Monday, October 3, 2011

End of Pine Valley

After 41 years, on September 23rd ABC aired its last episode of "All My Children." It feels like the end of an era to me.

I don't remember exactly when I started to watch "All My Children." I definitely remember watching Jenny, Greg, Tad, and Liza as teenagers when I was a pre-teen myself. Their summer stories hooked me for nearly 3 decades. Once I had control of my own VCR (my parents are still die hard "Days of Our Lives" fans), I taped the episodes and watched them at night. They were always taped when we went out of town.

My grandmother, Grand-Dee (mom's mom) was also an "All My Children" fan, as was her daughter, Debra (my aunt). "All My Children" served as a conversation topic that spanned the generations. Thinking back, my hunch is, I first started watching it when I visited my aunt in Ohio in 1981 or 1982. It was the summer that Angie and Jessie got secretely married and she became pregnant with Frankie.

Thirty years later I bid farewell to Pine Valley as we fans have come to know it. I laughed and cried my way through the last week of episodes. Had the past few years been THAT good, the show would probably still be on the air. I shook my head at the ending (a twist on the "who shot JR?" Dallas cliffhanger, "who did JR shoot?"). I miss it all the more.

There is talk of moving the show to the internet starting in January (, but it won't be the same. Debbie Morgan (Angie Hubbard) and Jacob Young (JR Chandler) and others have moved on with their careers -- and I wish them the best of luck. There is still so much up in the air about possible fees involved, and how long will the episode remain available online, and what is involved with converting to a new format. Honestly, I don't know if I will pick up with the storylines when (if) it returns.

In the meantime, I leave any "All My Children" fans with a picture I took last week:

It is the New Hope (PA) train station where one of my favorite scenes was filmed -- when Angie sees Jessie for the first time after believing he died twenty years earlier. Yes, a very soap-y storyline!

I can just picture Angie on the platform as Jessie's train rolls down the tracks. Ahh....

I was surprised by how much I missed it last week and how much I wondered about storylines. It was a tiny part of my life, but it lasted many years. Plus I made some online friends through it. It was the only TV show I watch. 

It also feels like the end of a connection with my grandmother who died 10 years ago this week.

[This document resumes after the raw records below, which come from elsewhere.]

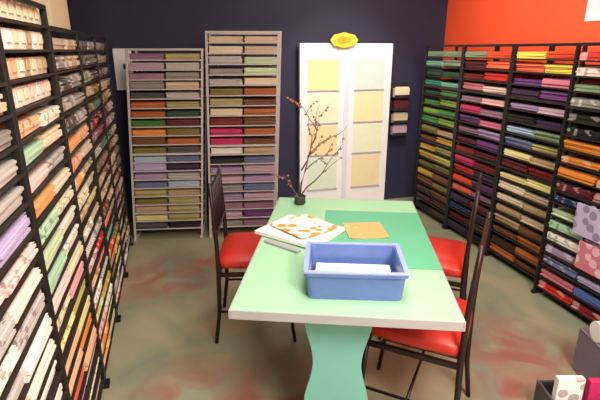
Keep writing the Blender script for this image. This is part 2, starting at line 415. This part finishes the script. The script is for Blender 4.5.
# yellow oval sign on top
t = empty('oval_sign', (1.64, 4.3338, 1.615)); tag(t, 'small yellow oval sign standing on top of the white display board', 'sign')
out = [(.135*math.cos(a)*(1+.03*math.cos(8*a)), .066*math.sin(a)*(1+.05*math.cos(8*a))) for a in [2*math.pi*k/48 for k in range(48)]]
MB().prism(out, -.006, .006).xf(Matrix.Translation((0, 0, .072)) @ Matrix.Rotation(R(90), 4, 'X')).build('plate', M['sign_yellow'], t)
out = [(.075*math.cos(a), .032*math.sin(a)*(1+.2*math.cos(3*a))) for a in [2*math.pi*k/36 for k in range(36)]]
MB().prism(out, .006, .009).xf(Matrix.Translation((0, 0, .074)) @ Matrix.Rotation(R(90), 4, 'X')).build('emblem', M['sign_orange'], t)
MB().box((0, .01, .008), (.12, .03, .006), bevel=.002).box((0, .008, .03), (.03, .004, .045)).build('stand', M['sign_orange'], t)

# wall rack right of the board
t = empty('wall_rack', (2.305, 4.455, .74)); tag(t, 'small wall rack of paper packs right of the white display board', 'wall rack')
MB().box((0, -.008, .27), (.19, .012, .54), bevel=.003).build('back_plate', M['dark'], t)
wz = (.0, .13, .26, .39)
for z in wz:
    MB().box((0, -.065, z), (.19, .11, .008), bevel=.002).box((0, -.118, z+.014), (.19, .006, .03), bevel=.001).build('shelf', M['dark'], t)
for z, c in zip(wz, ('pale mauve', 'beige', 'maroon', 'cream')):
    o = MB().box((0, 0, .045), (.165, .05, .09), bevel=.003).box((.0, -.01, .088), (.15, .02, .03), bevel=.003).build('paper_pack', paper_mat(c, 'plain'), loc=(2.305, 4.39, .7445+z))
    tag(o, f'{c} paper pack in the small wall rack beside the display board', 'paper pack', 'paper packs in the wall rack')

# white box on the wall, left of the shorter rack
t = empty('wall_box', (-.375, 4.455, 1.26)); tag(t, 'white wall box with a dark spot left of the shorter pale rack', 'wall box')
MB().box((0, -.02, .175), (.15, .04, .35), bevel=.006).build('cover', M['white_paint'], t)
MB().box((.02, -.045, .2), (.04, .014, .045), bevel=.003).build('switch', M['dark'], t)

# poster on the orange wall
t = empty('wall_poster', (XR, 2.55, 1.785)); tag(t, 'white poster hung on the orange wall above the right racks', 'poster')
MB().box((-.005, 0, .25), (.01, .36, .5), bevel=.003).build('board', M['white_paper'], t)
MB().box((-.0115, -.02, .26), (.003, .24, .38)).build('print', base_mat('poster_print', (226, 236, 214), .6, var=.1, vscale=12), t)

# ------------------------------------------------------------------ table
TA = R(-20.9); TC = (.728, 1.842)
def T(x, y):
    a, b = rot2(x, y, TA); return TC[0]+a, TC[1]+b
TW, TL = .795, 1.275
t = empty('work_table', (TC[0], TC[1], 0), TA); tag(t, 'mint green worktable with scalloped teal pedestal legs', 'table')
MB().box((0, 0, .735), (TW-.012, TL-.012, .03), bevel=.002).build('tabletop', M['mint_top'], t)
eb = MB()
for s in (-1, 1):
    eb.box((s*(TW/2-.003), 0, .7325), (.006, TL, .034), bevel=.0015); eb.box((0, s*(TL/2-.003), .7325), (TW-.013, .006, .034), bevel=.0015)
eb.build('edge_band', M['edge_gray'], t)
MB().box((0, 0, .7), (.56, TL-.24, .036), bevel=.003).build('subframe', M['dark'], t)
def pedestal():
    prof = []
    n = 40
    for k in range(n+1):
        z = .682*k/n
        w = .128-.034*math.sin(math.pi*min(1, max(0, (z-.26)/.36)))**1.5*1.0
        if z < .26: w = .128+.02*math.sin(math.pi*(.26-z)/.26*.5)*0-.028*math.sin(math.pi*z/.26)**1.5
        prof.append((w, z))
    out = [(w, z) for w, z in prof]+[(-w, z) for w, z in prof[::-1]]
    return MB().prism(out, -.0125, .0125).xf(Matrix.Rotation(R(90), 4, 'X'))
for y in (-.47, .47):
    o = pedestal().build('leg_panel', M['teal_panel'], t, loc=(-.02, y, 0))
MB().box((-.02, 0, .3), (.024, .90, .12), bevel=.003).build('stretcher', M['teal_panel'], t)

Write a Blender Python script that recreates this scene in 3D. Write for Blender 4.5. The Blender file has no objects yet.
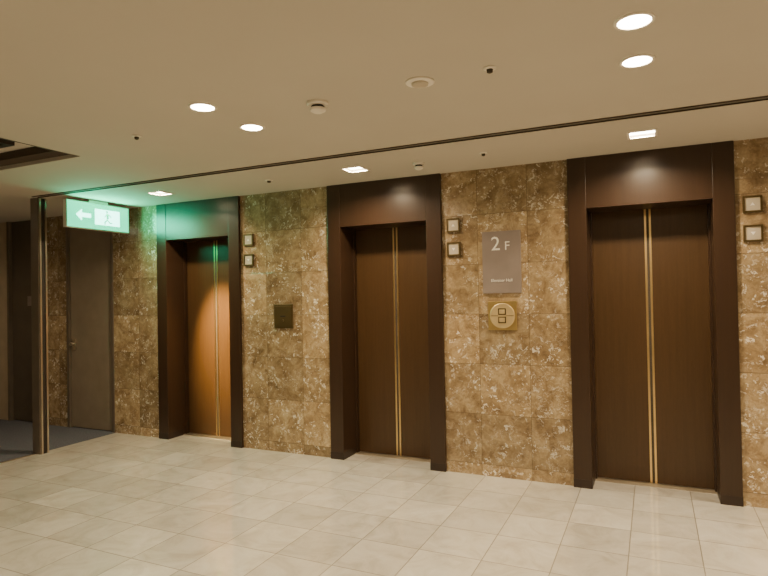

RIP Doris Jacquelyn Fyfe Thomas. May you be catching up with "our friends" in heaven.


  1. Nice post Jacquie =) I started a little earlier than you but those were the best of days. It seems weird to be without it. Sometimes when 1 pm rolls around I still think about turning it on. I don't know what I will do yet about the future Internet show. I kind of think I would like to remember it how it was.

    Love love love the pics! Did you cry seeing that place. I think I would have!

  2. So many people are quick to write off television as worthless when it can have the ability to bring people together. I'm sure your relationships with both your Grandmother and your aunt were deepened through you mutual love of AMC. I know my family has gotten lots of pleasure out of shows like the Sopranos, Mad Men and now Breaking Bad. Mostly we watch through Netflix and not in "real time". The first few seasons of Mad Men I would watch at home and then immediately call my Dad (who worked in advertising during the 1960-80s) to discuss it. I find that I can apply all my literary criticism skills to analyzing the episodes and that only adds to my enjoyment. May your Grandmother's memory continue be a blessing to you and all who knew her.